Posted Aug 21, 2003 5:50 UTC (Thu) by dlang (guest, #313) [Link]
In some postings on Aug 20 David Miller said he would be willing to accept a change that supported a flag to change this behaviour, as long as it produced code similar to what he posted to actually control the change.discussion on this topic has greatly slowed today, but it's sounding more like good programming/design give and take and less like people beating their heads against a brick wall
Posted Aug 21, 2003 11:41 UTC (Thu) by RobDavies (guest, #9930) [Link]
The current behaviour can be exploited so that multi-homed hosts can have
Posted Aug 21, 2003 20:08 UTC (Thu) by iabervon (subscriber, #722) [Link]
I am somewhat mystified by people's insistance that a Linux associates IP addresses with machines, not interfaces. When I do /sbin/ifconfig, I get:eth0 ... inet addr:192.168.0.1
eth1 ... inet addr:18.85.44.195
lo ... inet addr:127.0.0.1
It can clearly report to me what addresses each interface has. So the Linux position must really be that an interface should claim an IP address if it may receive packets destined for the specified IP address. I would assume that iptables behavior ought to be included in this; eth1 should only respond to someone looking for 192.168.0.1 if it will pay attention to packets destined for 192.168.0.1 which arrive on eth1. That is, if eth1 "has" the address 192.168.0.1, because it <i>can but will not</i> receive packets for the host with that address, it should not advertize it.
If I'm reading the thread correctly, there are actually two discussions about ARP in the same thread, only one of which is reported in this article. The other is involved with Linux sending requests out of an interface using a source address not assigned to that interface (but only if that address is assigned to the host and isn't localhost), and caching failures.
That is, if you ping {remote-on-network1} -I {local-on-network2}, you'll ARP on network1 with a source address on network2. The remote machine may not believe that it can reach any machine with address {local-on-network2} without routing, despite the fact that the machine requesting managed to put the ARP packet on this network, and may therefore not respond. Linux will then cache this failure, and not try again with the other source address. This means that a non-root user on a Linux box on a network with a Cisco gateway can break networking if they manage to run ping when the gateway's MAC address is not cached, if the machine has a second network card with an address which doesn't fit the router's internal netmask.

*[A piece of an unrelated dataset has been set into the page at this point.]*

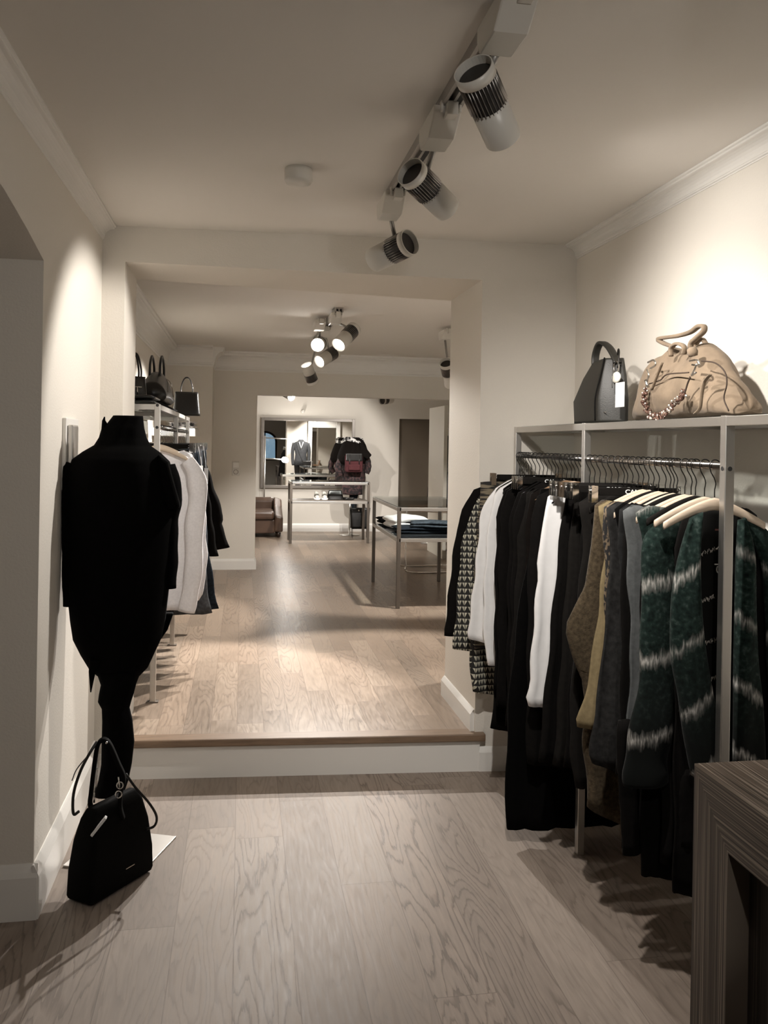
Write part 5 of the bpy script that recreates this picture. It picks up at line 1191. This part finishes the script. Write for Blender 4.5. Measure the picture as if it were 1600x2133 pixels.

Assuming that Linux is right to treat IP addresses as belonging to the host, shouldn't an ARP failure be cached only if all of the source addresses the host has have failed to elicit a response from the remote machine? If the reason for sending responses for all addresses is to maximize the chance that a packet destined for the host get there, shouldn't it send requests with all of its addresses as the source, in order to maximize the chance that the reply will get back? I can certainly imagine a situation where a switch doesn't forward the response to the sender, because it doesn't know the sender's address is on that segment, since it has a different address for the machine on that segment.
Out of curiousity, will a Linux machine accept an ARP response on a different interface than the one that sent the request? That is, if the network causes the replay addressed to the other interface to actually arrive at the other interface, will the machine realize that it actually asked for this?
Posted Aug 22, 2003 17:44 UTC (Fri) by giraffedata (subscriber, #1954) [Link]
>I am somewhat mystified by people's insistance that a Linux associates IP >addresses with machines, not interfaces. When I do /sbin/ifconfig, I get:That was certainly my view before today, but analyzing the wording of some of the documentation, I can see that the philosophy these people are espousing, and have built into Linux, is this:
An address by definition identifies something. What an IP address identifies is a host, not an interface on a host. Unlike most addresses, IP addresses aren't unique for a host -- many IP addresses can identify the same host.
Nonetheless, the statements above that an interface "has" an IP address and Linux "associates an IP address with" an interface are true. The IP address associated with an interface is routing information -- it and the netmask determine which nodes Linux will try to reach through that interface. There are other controls that refine this routing more.
I'm pretty sure the reason this is set up in such a nonobvious way is that the original model really was IP address identifies interface. Otherwise, ifconfig wouldn't set any IP address and you would have to use a separate routing command to declare which IP addresses are to be reached through which interfaces.
Posted Aug 21, 2003 22:03 UTC (Thu) by gswoods (subscriber, #37) [Link]
I only understand part of how all this works, but one thing we have seen here is, if you have a dual-homed Solaris machine and a dual-homed Linux machine on the same two different networks, after a while, the Solaris machine will not be able to communicate with the Linux server any more.
Posted Aug 22, 2003 0:33 UTC (Fri) by tmattox (subscriber, #4169) [Link]
Yes it is related. The issue seems to be that Linux 2.4.x (and probabbly previous versions) selects the Source IP address used in its own ARP Request packets in a "different" way, but possibly still RFC compliant way. The result is that an ARP Request from a Linux box can have a Source IP address field that some devices and OS's consider to be invalid, and thus don't respond to the ARP Request. Again, it is unclear to me if Linux is really in the wrong on this, but it looks like at least two people are working on a patch to add a sysctl that would allow you to force the Source IP address in a Linux ARP Request packet to be set to an IP address of the outgoing NIC.
Posted Aug 22, 2003 0:16 UTC (Fri) by tmattox (subscriber, #4169) [Link]
I researched this Linux ARP problem/feature over 3 years ago when building our KLAT2 cluster supercomputer. It has 4 NICs (each with unique IP addresses) in each node, and ARP was just messing up all over the place. Luckily, the sysctl arp_filter, though tersely documented, seemed to resolve most of the problems at the time. Ultimately, I just preloaded the ARP caches with the proper entries and left it at that.